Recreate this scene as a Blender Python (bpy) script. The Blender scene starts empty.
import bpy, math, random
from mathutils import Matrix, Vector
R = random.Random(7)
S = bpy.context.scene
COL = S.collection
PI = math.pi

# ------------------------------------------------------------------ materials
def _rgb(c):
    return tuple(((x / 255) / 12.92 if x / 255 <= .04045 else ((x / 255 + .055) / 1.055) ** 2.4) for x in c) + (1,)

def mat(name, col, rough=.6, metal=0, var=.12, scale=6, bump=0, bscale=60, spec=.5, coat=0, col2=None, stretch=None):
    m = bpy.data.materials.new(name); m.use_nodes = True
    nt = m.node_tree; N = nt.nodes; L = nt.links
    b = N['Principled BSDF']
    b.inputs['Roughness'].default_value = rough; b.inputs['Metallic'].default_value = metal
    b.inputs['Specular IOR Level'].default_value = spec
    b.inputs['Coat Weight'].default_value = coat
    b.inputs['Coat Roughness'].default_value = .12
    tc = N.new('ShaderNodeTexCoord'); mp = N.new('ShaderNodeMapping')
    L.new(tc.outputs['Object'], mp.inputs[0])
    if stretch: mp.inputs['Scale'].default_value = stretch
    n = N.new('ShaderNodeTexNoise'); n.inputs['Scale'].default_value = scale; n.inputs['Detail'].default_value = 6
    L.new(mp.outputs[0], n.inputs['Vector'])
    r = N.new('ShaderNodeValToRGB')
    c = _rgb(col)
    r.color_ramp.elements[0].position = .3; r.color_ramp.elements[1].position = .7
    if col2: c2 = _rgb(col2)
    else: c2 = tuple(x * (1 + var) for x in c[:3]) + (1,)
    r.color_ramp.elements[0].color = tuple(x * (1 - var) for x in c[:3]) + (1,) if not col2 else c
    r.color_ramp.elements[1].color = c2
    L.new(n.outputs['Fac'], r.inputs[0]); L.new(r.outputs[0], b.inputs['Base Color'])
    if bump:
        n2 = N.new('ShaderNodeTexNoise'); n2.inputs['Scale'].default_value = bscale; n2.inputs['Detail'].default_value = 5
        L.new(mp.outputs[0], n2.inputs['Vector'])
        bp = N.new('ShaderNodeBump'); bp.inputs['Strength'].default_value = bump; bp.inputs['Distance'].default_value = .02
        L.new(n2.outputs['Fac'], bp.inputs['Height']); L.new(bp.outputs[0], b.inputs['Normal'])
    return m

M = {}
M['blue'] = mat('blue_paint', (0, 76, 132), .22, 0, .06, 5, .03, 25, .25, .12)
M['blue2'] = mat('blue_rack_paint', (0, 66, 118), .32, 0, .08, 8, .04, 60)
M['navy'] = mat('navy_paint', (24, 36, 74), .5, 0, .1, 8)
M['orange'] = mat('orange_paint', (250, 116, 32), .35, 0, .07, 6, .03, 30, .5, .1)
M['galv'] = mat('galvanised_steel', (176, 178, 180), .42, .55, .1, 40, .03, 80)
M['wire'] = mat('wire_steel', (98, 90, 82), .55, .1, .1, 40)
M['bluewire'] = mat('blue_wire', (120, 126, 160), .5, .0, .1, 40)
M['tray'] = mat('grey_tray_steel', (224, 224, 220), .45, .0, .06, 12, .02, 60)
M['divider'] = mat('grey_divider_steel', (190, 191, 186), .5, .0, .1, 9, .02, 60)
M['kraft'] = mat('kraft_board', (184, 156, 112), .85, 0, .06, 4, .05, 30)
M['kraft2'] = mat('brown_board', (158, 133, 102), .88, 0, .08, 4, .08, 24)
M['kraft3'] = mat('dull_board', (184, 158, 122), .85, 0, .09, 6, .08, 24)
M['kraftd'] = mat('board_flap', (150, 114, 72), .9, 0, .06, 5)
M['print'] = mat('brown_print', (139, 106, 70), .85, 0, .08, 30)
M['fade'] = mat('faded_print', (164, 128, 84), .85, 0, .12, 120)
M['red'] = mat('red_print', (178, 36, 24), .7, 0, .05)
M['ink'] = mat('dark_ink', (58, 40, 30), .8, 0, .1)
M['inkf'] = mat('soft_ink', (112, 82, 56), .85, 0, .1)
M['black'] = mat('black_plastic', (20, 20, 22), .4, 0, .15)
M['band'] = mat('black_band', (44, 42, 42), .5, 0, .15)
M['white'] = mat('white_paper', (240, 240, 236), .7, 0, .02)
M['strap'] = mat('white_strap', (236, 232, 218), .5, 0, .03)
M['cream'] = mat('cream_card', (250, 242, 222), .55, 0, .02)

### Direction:
Transcribe the whole listing exactly.

### Finished exercise:
Recreate this scene as a Blender Python (bpy) script. The Blender scene starts empty.
import bpy, math, random
from mathutils import Matrix, Vector
R = random.Random(7)
S = bpy.context.scene
COL = S.collection
PI = math.pi

# ------------------------------------------------------------------ materials
def _rgb(c):
    return tuple(((x / 255) / 12.92 if x / 255 <= .04045 else ((x / 255 + .055) / 1.055) ** 2.4) for x in c) + (1,)

def mat(name, col, rough=.6, metal=0, var=.12, scale=6, bump=0, bscale=60, spec=.5, coat=0, col2=None, stretch=None):
    m = bpy.data.materials.new(name); m.use_nodes = True
    nt = m.node_tree; N = nt.nodes; L = nt.links
    b = N['Principled BSDF']
    b.inputs['Roughness'].default_value = rough; b.inputs['Metallic'].default_value = metal
    b.inputs['Specular IOR Level'].default_value = spec
    b.inputs['Coat Weight'].default_value = coat
    b.inputs['Coat Roughness'].default_value = .12
    tc = N.new('ShaderNodeTexCoord'); mp = N.new('ShaderNodeMapping')
    L.new(tc.outputs['Object'], mp.inputs[0])
    if stretch: mp.inputs['Scale'].default_value = stretch
    n = N.new('ShaderNodeTexNoise'); n.inputs['Scale'].default_value = scale; n.inputs['Detail'].default_value = 6
    L.new(mp.outputs[0], n.inputs['Vector'])
    r = N.new('ShaderNodeValToRGB')
    c = _rgb(col)
    r.color_ramp.elements[0].position = .3; r.color_ramp.elements[1].position = .7
    if col2: c2 = _rgb(col2)
    else: c2 = tuple(x * (1 + var) for x in c[:3]) + (1,)
    r.color_ramp.elements[0].color = tuple(x * (1 - var) for x in c[:3]) + (1,) if not col2 else c
    r.color_ramp.elements[1].color = c2
    L.new(n.outputs['Fac'], r.inputs[0]); L.new(r.outputs[0], b.inputs['Base Color'])
    if bump:
        n2 = N.new('ShaderNodeTexNoise'); n2.inputs['Scale'].default_value = bscale; n2.inputs['Detail'].default_value = 5
        L.new(mp.outputs[0], n2.inputs['Vector'])
        bp = N.new('ShaderNodeBump'); bp.inputs['Strength'].default_value = bump; bp.inputs['Distance'].default_value = .02
        L.new(n2.outputs['Fac'], bp.inputs['Height']); L.new(bp.outputs[0], b.inputs['Normal'])
    return m

M = {}
M['blue'] = mat('blue_paint', (0, 76, 132), .22, 0, .06, 5, .03, 25, .25, .12)
M['blue2'] = mat('blue_rack_paint', (0, 66, 118), .32, 0, .08, 8, .04, 60)
M['navy'] = mat('navy_paint', (24, 36, 74), .5, 0, .1, 8)
M['orange'] = mat('orange_paint', (250, 116, 32), .35, 0, .07, 6, .03, 30, .5, .1)
M['galv'] = mat('galvanised_steel', (176, 178, 180), .42, .55, .1, 40, .03, 80)
M['wire'] = mat('wire_steel', (98, 90, 82), .55, .1, .1, 40)
M['bluewire'] = mat('blue_wire', (120, 126, 160), .5, .0, .1, 40)
M['tray'] = mat('grey_tray_steel', (224, 224, 220), .45, .0, .06, 12, .02, 60)
M['divider'] = mat('grey_divider_steel', (190, 191, 186), .5, .0, .1, 9, .02, 60)
M['kraft'] = mat('kraft_board', (184, 156, 112), .85, 0, .06, 4, .05, 30)
M['kraft2'] = mat('brown_board', (158, 133, 102), .88, 0, .08, 4, .08, 24)
M['kraft3'] = mat('dull_board', (184, 158, 122), .85, 0, .09, 6, .08, 24)
M['kraftd'] = mat('board_flap', (150, 114, 72), .9, 0, .06, 5)
M['print'] = mat('brown_print', (139, 106, 70), .85, 0, .08, 30)
M['fade'] = mat('faded_print', (164, 128, 84), .85, 0, .12, 120)
M['red'] = mat('red_print', (178, 36, 24), .7, 0, .05)
M['ink'] = mat('dark_ink', (58, 40, 30), .8, 0, .1)
M['inkf'] = mat('soft_ink', (112, 82, 56), .85, 0, .1)
M['black'] = mat('black_plastic', (20, 20, 22), .4, 0, .15)
M['band'] = mat('black_band', (44, 42, 42), .5, 0, .15)
M['white'] = mat('white_paper', (240, 240, 236), .7, 0, .02)
M['strap'] = mat('white_strap', (236, 232, 218), .5, 0, .03)
M['cream'] = mat('cream_card', (250, 242, 222), .55, 0, .02)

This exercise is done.